Rich eschews traditions and immerses us in two unusual narratives. Eugene Brentani has just graduated and is actively engaged in avoiding his former life. He's told his father that he's moved to Florida, but he's only just moved to a different neighborhood in New York City. From working with a moving company, he finds employment working for a scholar who is authoring a biography of Constance Eakins, a larger-than-life Hemingway-eqsue figure, now supposedly residing in a remote Italian mountaintop village. Eugene's a fan, and this is a dream job. Perhaps more than he expects.

Mr. Schmitz and Mr. Rutherford are lifelong friends and aging retirees living in New York, until Rutherford hares off to Italy. Schmitz becomes increasingly concerned as Rutherford's letters become increasingly strange.

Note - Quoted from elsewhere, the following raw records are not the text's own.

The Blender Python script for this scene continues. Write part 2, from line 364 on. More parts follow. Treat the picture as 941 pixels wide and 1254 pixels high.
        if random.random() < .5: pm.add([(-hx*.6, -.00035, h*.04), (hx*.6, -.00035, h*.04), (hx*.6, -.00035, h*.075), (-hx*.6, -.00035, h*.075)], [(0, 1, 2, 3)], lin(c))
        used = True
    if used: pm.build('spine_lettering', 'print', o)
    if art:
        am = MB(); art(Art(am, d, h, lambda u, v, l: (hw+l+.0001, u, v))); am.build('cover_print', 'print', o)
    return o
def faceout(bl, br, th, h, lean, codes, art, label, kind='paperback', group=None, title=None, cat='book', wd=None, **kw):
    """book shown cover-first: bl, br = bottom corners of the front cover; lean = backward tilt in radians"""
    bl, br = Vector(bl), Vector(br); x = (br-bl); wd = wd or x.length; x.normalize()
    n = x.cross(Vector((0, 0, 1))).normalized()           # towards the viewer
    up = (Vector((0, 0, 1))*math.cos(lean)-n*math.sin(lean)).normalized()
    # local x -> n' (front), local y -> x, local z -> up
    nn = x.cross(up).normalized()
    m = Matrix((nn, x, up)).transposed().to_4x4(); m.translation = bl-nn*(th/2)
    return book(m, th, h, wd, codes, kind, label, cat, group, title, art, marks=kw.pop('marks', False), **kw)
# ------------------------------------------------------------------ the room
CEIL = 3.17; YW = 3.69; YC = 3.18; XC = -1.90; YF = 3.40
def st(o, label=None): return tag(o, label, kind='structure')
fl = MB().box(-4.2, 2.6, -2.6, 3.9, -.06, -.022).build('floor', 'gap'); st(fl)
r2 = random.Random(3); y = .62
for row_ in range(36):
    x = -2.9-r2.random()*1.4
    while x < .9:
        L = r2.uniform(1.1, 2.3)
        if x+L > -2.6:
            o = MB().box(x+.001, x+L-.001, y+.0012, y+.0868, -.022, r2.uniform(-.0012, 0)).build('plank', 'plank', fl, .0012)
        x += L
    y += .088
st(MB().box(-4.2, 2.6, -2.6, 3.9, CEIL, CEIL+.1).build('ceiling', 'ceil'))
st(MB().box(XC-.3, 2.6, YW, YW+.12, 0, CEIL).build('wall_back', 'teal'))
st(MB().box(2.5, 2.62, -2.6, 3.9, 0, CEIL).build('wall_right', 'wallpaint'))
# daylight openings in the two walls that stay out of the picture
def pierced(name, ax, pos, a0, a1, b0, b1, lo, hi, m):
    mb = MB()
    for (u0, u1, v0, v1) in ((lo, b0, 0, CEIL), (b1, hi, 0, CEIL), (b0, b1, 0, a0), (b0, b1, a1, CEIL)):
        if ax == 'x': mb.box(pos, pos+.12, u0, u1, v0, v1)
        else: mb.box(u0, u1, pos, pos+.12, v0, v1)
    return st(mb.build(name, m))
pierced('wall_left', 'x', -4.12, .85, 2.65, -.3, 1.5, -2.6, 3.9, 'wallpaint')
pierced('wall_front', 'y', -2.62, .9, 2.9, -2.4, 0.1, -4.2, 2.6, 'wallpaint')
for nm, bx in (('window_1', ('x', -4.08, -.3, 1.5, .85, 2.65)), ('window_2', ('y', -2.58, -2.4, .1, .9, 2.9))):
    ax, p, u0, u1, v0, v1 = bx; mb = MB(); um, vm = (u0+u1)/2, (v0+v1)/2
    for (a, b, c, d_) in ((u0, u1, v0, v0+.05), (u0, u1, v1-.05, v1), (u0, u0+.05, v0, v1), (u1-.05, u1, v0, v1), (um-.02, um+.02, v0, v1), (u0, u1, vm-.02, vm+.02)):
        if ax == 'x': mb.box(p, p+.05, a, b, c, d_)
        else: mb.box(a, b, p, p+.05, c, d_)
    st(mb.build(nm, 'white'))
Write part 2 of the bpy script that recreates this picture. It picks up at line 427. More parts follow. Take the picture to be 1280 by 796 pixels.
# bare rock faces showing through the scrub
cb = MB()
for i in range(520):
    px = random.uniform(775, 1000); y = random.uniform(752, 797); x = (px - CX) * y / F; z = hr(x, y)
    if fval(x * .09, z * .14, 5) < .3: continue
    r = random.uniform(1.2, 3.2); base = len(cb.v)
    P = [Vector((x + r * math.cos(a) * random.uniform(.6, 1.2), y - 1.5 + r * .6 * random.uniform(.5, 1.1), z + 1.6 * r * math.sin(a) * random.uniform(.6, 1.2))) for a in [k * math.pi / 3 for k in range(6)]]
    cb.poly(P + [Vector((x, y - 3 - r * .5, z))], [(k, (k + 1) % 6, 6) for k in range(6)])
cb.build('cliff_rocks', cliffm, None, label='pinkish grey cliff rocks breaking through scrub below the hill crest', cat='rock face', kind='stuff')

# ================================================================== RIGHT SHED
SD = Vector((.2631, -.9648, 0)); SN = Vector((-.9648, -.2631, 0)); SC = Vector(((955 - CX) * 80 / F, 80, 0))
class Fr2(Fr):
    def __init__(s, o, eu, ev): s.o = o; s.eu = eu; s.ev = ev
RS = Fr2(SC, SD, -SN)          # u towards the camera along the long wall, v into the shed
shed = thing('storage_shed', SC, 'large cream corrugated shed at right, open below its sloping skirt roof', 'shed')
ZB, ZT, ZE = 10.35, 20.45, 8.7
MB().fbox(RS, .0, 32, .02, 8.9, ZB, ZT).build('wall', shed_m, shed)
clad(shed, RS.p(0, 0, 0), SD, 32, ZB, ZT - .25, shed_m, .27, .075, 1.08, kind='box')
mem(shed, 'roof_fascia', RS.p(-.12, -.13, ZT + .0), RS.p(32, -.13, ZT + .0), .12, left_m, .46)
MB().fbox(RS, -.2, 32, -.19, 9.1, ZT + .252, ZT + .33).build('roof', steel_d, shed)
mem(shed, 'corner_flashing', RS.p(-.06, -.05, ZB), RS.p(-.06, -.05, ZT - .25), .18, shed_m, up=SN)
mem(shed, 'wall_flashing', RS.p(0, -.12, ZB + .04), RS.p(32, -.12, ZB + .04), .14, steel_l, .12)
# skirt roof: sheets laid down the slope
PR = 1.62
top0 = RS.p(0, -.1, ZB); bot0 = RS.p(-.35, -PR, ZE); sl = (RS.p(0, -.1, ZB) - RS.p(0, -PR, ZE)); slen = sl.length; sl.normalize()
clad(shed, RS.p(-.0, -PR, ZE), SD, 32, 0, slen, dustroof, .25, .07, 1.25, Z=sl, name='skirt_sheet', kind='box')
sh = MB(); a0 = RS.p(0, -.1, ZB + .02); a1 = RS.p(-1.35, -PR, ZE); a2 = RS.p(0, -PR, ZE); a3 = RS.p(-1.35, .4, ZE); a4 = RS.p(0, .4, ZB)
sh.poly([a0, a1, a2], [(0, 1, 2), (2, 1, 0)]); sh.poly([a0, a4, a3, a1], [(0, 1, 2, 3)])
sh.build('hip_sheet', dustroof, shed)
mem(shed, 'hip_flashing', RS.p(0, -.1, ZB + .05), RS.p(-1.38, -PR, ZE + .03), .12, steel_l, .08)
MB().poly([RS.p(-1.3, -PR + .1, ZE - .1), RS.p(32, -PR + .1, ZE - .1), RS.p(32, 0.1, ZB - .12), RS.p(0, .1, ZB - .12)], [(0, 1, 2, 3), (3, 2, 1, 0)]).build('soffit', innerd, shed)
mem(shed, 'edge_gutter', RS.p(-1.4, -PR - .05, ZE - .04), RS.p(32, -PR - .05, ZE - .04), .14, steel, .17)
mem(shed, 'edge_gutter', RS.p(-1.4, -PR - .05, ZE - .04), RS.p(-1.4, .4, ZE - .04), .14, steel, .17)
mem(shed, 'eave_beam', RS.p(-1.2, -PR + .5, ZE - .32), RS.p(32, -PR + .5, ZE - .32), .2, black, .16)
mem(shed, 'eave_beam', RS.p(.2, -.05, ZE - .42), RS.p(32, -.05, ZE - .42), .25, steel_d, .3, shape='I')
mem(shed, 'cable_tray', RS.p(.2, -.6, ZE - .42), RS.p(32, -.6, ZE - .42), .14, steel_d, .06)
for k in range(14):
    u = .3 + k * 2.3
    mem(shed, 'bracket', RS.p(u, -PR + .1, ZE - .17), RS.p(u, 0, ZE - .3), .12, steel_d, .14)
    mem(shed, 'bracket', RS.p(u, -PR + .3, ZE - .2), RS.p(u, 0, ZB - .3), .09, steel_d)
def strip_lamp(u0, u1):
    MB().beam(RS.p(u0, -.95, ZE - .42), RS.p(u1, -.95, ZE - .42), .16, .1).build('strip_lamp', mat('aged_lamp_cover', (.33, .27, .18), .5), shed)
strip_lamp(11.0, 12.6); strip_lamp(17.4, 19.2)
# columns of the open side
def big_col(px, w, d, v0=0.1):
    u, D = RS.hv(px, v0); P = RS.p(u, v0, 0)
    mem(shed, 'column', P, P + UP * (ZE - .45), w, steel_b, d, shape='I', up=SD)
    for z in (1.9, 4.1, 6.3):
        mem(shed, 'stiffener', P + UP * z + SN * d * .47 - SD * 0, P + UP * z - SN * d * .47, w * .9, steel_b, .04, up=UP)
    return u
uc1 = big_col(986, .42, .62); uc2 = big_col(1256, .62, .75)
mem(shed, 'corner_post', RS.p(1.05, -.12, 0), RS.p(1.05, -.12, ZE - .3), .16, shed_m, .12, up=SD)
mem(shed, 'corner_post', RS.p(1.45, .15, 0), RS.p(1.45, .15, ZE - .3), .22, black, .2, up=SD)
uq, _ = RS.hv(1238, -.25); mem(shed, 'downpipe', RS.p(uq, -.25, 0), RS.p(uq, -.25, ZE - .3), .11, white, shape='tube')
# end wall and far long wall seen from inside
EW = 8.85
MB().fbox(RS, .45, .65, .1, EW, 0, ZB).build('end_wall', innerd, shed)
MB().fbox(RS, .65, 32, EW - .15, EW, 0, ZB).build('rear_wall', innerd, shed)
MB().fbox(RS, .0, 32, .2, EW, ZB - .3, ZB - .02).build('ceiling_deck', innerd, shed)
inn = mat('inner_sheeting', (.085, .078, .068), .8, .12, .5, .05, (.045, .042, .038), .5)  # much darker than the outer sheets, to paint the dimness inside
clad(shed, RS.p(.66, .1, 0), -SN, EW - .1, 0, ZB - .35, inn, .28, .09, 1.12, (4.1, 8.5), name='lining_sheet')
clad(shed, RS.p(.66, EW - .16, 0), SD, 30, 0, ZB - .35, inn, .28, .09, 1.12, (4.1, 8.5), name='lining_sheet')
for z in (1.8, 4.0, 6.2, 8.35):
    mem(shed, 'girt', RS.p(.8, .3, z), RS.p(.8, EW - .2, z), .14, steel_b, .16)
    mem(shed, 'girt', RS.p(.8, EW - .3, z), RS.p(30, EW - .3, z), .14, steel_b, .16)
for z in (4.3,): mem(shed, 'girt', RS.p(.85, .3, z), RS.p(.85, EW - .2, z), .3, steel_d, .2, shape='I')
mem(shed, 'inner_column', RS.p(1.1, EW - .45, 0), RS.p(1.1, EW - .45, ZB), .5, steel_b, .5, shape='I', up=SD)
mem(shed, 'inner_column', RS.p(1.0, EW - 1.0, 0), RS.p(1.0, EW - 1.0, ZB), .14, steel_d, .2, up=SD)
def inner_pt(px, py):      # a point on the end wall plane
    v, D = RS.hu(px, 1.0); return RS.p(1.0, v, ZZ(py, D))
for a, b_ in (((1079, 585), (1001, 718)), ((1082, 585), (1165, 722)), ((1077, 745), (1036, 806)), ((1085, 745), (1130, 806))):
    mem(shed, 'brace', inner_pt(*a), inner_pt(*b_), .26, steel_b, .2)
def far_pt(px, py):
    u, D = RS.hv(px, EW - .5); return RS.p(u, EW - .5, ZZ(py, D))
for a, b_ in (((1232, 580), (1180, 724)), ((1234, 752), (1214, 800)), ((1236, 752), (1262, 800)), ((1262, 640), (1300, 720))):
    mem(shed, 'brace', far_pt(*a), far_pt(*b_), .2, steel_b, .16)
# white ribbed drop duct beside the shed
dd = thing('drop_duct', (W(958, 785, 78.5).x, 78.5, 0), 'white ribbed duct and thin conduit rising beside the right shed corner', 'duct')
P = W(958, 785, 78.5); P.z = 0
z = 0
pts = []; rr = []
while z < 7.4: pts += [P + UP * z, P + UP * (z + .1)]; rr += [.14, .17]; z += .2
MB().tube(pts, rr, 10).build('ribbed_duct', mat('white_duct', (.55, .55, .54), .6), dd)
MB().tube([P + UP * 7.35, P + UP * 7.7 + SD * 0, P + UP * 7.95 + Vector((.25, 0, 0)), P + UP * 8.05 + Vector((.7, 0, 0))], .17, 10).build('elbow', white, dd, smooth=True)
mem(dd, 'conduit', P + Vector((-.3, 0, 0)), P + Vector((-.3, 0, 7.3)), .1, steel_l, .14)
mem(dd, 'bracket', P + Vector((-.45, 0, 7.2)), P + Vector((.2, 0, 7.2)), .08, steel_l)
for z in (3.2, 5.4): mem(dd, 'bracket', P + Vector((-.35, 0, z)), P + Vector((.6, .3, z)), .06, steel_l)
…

His friend seems to have escaped into a dream world of mental illness, and Schmitz will have to journey to Italy to find him.

Rich lays out each story in impeccable style, with an understated humor and a surreal sensibility. Since we're in Italy, we get to hear Italo Svevo's name pop up and not just in the name of Mr. Schmitz. (Svevo's real name was Ettore Schmitz.) Svevo, a translator for James Joyce, is the author of 'Zeno's Conscience,' an eerily relevant and prescient novel about a man trying to find his way through life, written with verve, humor, insight, and a slightly surreal sensibility. It's strange, funny and hovers in the mountaintop fog of 'The Mayor's Tongue.'

'The Mayor's Tongue' is a book that is rich in strange, as well as rich and strange. Rich successfully eludes your expectations and offers snippets of fairy tale, post-modern academic satire, and most importantly, characters we love to encounter. Fans of Svevo will be delighted, as will anyone who likes elements of the fantastic seamlessly integrated into a delightfully droll exploration of that borderland between fiction and reality.

Eugene's journey into the Italian landscape maps a world that does not quite exist and crosses the border into the surreally fictional. We see glimpses of creatures from myth and legends — or are they merely a misperception of the people who have lived here for so long that borders any kind no longer matter. As Eugene's story and the story of Schmitz and Rutherford converge, a new, mythic terrain emerges. Rich creates a vision of the world where myth, history, fantasy and story mingle and become one.

How many people do you know who have a "Truth turns to fiction" button? How often do they lean on it and how heavily? Rich's novel is an hilarious and poignant exploration the land of lies, the land that lies between our eyes, the land we create every time we see something and apprehend a vision. We take charge and make it our own, even if in doing so we change it beyond recognition. We don't often realize that we ourselves change beyond recognition.